河野デジタル大臣は閣議のあとの記者会見で、マイナンバーの公金受取口座に別の人の口座が登録されるミスが確認された問題で、政府の第三者機関である個人情報保護委員会が近く、デジタル庁に立ち入り検査を実施する方針について「現時点で何か決まっていることはないが、デジタル庁としては、個人情報保護委員会の求めに応じて適切に対応してまいります」と述べました。

松本総務相 “調査や報告の求めあればしっかり答える”

松本総務大臣は閣議のあとの記者会見で「政府に対して、調査や報告の求めがあるのであればしっかりと答えさせてもらう。その上で、個人情報保護委員会の対応や、政府の説明を通して、国民の皆さまに納得してもらえるようにしっかりとやっていきたい」と述べました。

松野官房長官「丁寧な対応 強力に推進」

松野官房長官は閣議のあとの記者会見で「今後、独立した専門的見地から個人情報保護委員会で判断されるものと認識している。

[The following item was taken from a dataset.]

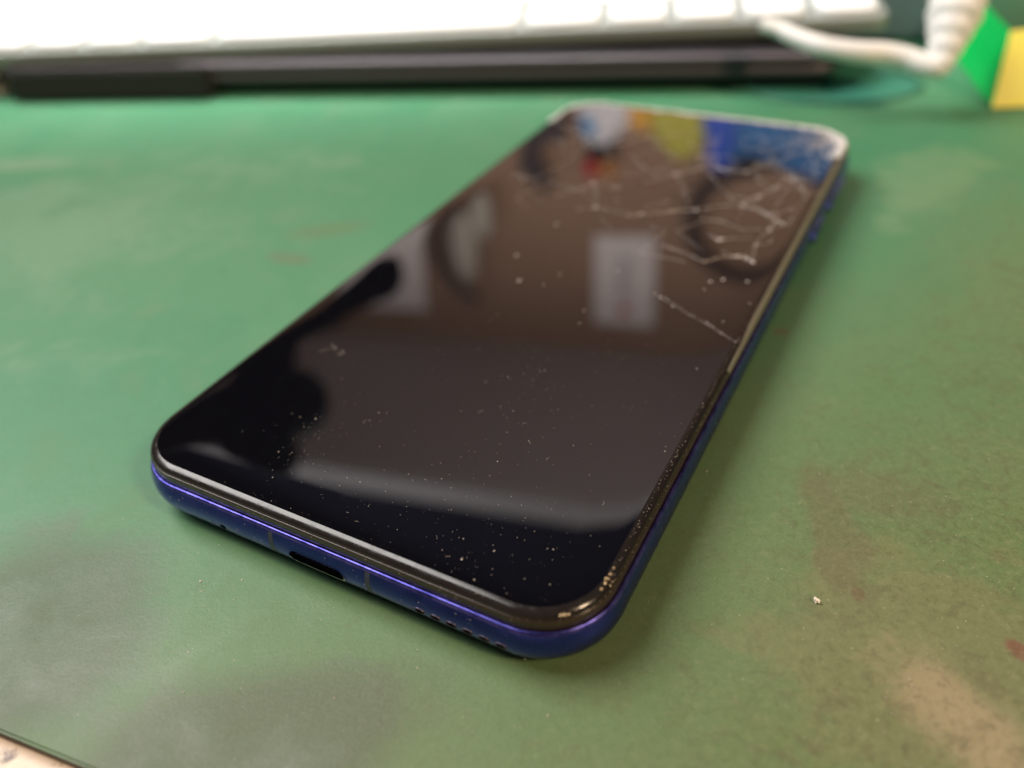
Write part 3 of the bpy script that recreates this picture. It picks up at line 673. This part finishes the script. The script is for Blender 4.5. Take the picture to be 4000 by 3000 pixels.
# headphones
hp = empty('headphones', wallp(.0, .6)); tag(hp, 'pair of pale headphones with a dark band on the wall mirrored in the screen', 'headphones')
bm = bmesh.new(); tube(bm, smooth_path([wallp(-.03, .50, .03), wallp(-.062, .56, .03), (wallp(-.056, .62, .03)), wallp(-.03, .665, .03), wallp(.002, .69, .03)], 6), .010, 10); lp(obj('headband', bm, M_tr, None, True), hp)
for (s, h, rs_, rh) in ((-.012, .585, .024, .068), (.022, .525, .020, .045)):
    bm = bmesh.new(); bmesh.ops.create_uvsphere(bm, u_segments=24, v_segments=14, radius=1)
    for v in bm.verts:
        c = v.co.copy(); v.co = wallp(s + c.x * rs_, h + c.z * rh, .03 + c.y * .018)
    lp(obj('ear_cup', bm, mat('pale_grey_cup', (0.44, 0.42, 0.38), .5), None, True), hp)
# bags and packets low on the wall
def bag(name, label, cat, pts, col, off=.01, t=.03):
    o = wall_slab(name, pts, off, t, mat(name + '_material', col, .55), None, True); tag(o, label, cat); return o
bag('blue_bag', 'wide blue bag on the wall mirrored at the top right of the screen', 'bag', [(.372, .20), (.368, .375), (.382, .425), (.405, .420), (.430, .404), (.484, .427), (.547, .458), (.62, .44), (.66, .20)], (0.02, 0.15, 0.42))
bag('royal_blue_packet', 'small royal blue packet in front of the wide blue bag', 'packet', [(.365, .20), (.362, .372), (.380, .428), (.402, .421), (.412, .20)], (0.01, 0.07, 0.50), .045, .01)
bag('olive_bag', 'yellow green bag mirrored at the middle of the far screen edge', 'bag', [(.285, .20), (.290, .384), (.306, .404), (.331, .423), (.352, .414), (.366, .398), (.362, .20)], (0.42, 0.40, 0.05), .012, .028)
bag('yellow_packet', 'amber packet mirrored between the white carton and the olive bag', 'packet', [(.258, .20), (.256, .366), (.266, .380), (.288, .384), (.286, .20)], (0.62, 0.33, 0.04))
bag('white_carton', 'white carton with a pale blue corner mirrored at the far left screen edge', 'carton', [(.178, .20), (.184, .366), (.196, .393), (.213, .402), (.241, .383), (.256, .366), (.256, .20)], (0.62, 0.62, 0.68))
bag('pale_blue_card', 'pale blue card mirrored at the far left of the white carton', 'card', [(.186, .36), (.190, .378), (.199, .388), (.208, .380), (.204, .36)], (0.08, 0.30, 0.62), .042, .003)
pl_ = empty('pliers', wallp(.21, .43)); tag(pl_, 'pliers with one red and one amber grip hanging on the wall in the mirror image', 'pliers')
for nm, a, b, m_ in (('red_grip', (.200, .425), (.202, .456), mat('red_grip_rubber', (0.50, 0.02, 0.03), .4)), ('amber_grip', (.222, .428), (.231, .453), mat('amber_grip_rubber', (0.55, 0.22, 0.02), .4))):
    bm = bmesh.new(); A_, B_ = wallp(*a, .03), wallp(*b, .03); tube(bm, [A_, A_.lerp(B_, .3), A_.lerp(B_, .7), B_], [.007, .0105, .0105, .006], 12); lp(obj(nm, bm, m_, None, True), pl_)
lp(wall_slab('jaw', [(.195, .400), (.225, .388), (.240, .392), (.238, .415), (.222, .432), (.200, .430)], .02, .014, mat('dark_steel', (0.03, 0.03, 0.035), .3, .5), None), pl_)
o = wall_slab('grey_glove', [(.078, .36), (.088, .405), (.090, .450), (.108, .470), (.132, .488), (.142, .462), (.122, .440), (.126, .400), (.160, .405), (.165, .36)], .01, .02, mat('grey_glove_cloth', (0.05, 0.04, 0.045), .8), None, True)
tag(o, 'dark grey glove hanging on the wall mirrored near the far left corner', 'glove')
# black arms added to stand in for a hand's dark fingers, seen mirrored only
M_arm = mat('black_stand_in_arm', (0.006, 0.006, 0.006), 0.95, spec=0.02)
def mdir(u, v, dist):
    h = at(u, v, .0099); d = (h - CAM).normalized(); return h + Vector((d.x, d.y, -d.z)) * dist
def arm(label, pts, rads):
    r = empty('finger_stand_in', pts[-1]); tag(r, label, 'flexible arm', 'black finger stand-ins left of the phone')
    path = smooth_path([p - r.location for p in pts], 6); n = len(path); R2 = []
    for i in range(n):
        t = i / (n - 1) * (len(rads) - 1); a = int(min(t, len(rads) - 2)); R2.append(rads[a] + (rads[a + 1] - rads[a]) * (t - a))
    bm = bmesh.new(); tube(bm, path, R2, 14); obj('arm_tube', bm, M_arm, r, True)
    bm = bmesh.new(); bmesh.ops.create_uvsphere(bm, u_segments=20, v_segments=12, radius=rads[0] * 1.12)
    for v in bm.verts: v.co += pts[0] - r.location
    obj('arm_tip', bm, M_arm, r, True)
    bm = bmesh.new(); bmesh.ops.create_cone(bm, cap_ends=True, segments=28, radius1=.035, radius2=.03, depth=.012)
    for v in bm.verts: v.co.z += .006 + (0.0005 - pts[-1].z)
    obj('arm_foot', bm, M_arm, r, True, 40)
s_ = 4000 / 2212
def A3(pix, dist, foot):
    pts = [mdir(x * s_, y * s_, dist) for x, y in pix]; return pts + [Vector((foot[0], foot[1] , .15)), Vector((foot[0], foot[1], .0105))]
arm('black arm standing in for a finger, with its tip mirrored highest at the left of the screen', A3([(812, 592), (740, 640), (600, 700)], .42, (-.34, .20)), [.017, .014, .012, .012, .012])
arm('black arm standing in for a finger, with the largest round tip, mirrored at the left of the screen', A3([(632, 872), (560, 890), (470, 900)], .42, (-.36, .12)), [.021, .014, .012, .012, .012])
arm('black arm standing in for a finger, mirrored beside the pale cabinet rail at the near left', A3([(590, 985), (520, 955), (440, 930)], .42, (-.40, .08)), [.015, .015, .013, .012, .012])
arm('black arm standing in for a finger, mirrored just above the largest round tip, left of the screen', A3([(575, 760), (520, 800), (440, 850)], .42, (-.38, .16)), [.018, .016, .014, .012, .012])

一連の事案を重く受け止め、政府一丸となって総点検、再発防止、国民の不安払拭(ふっしょく)のための丁寧な対応を強力に推進していく」と述べました。

公明 山口代表 “しっかり検査を 信頼性など確保に期待”

公明党の山口代表は記者団に対し「個人情報保護委員会が判断したのであれば、しっかり検査してもらい、信頼性や安全性の確保につながることを期待したい」と述べました。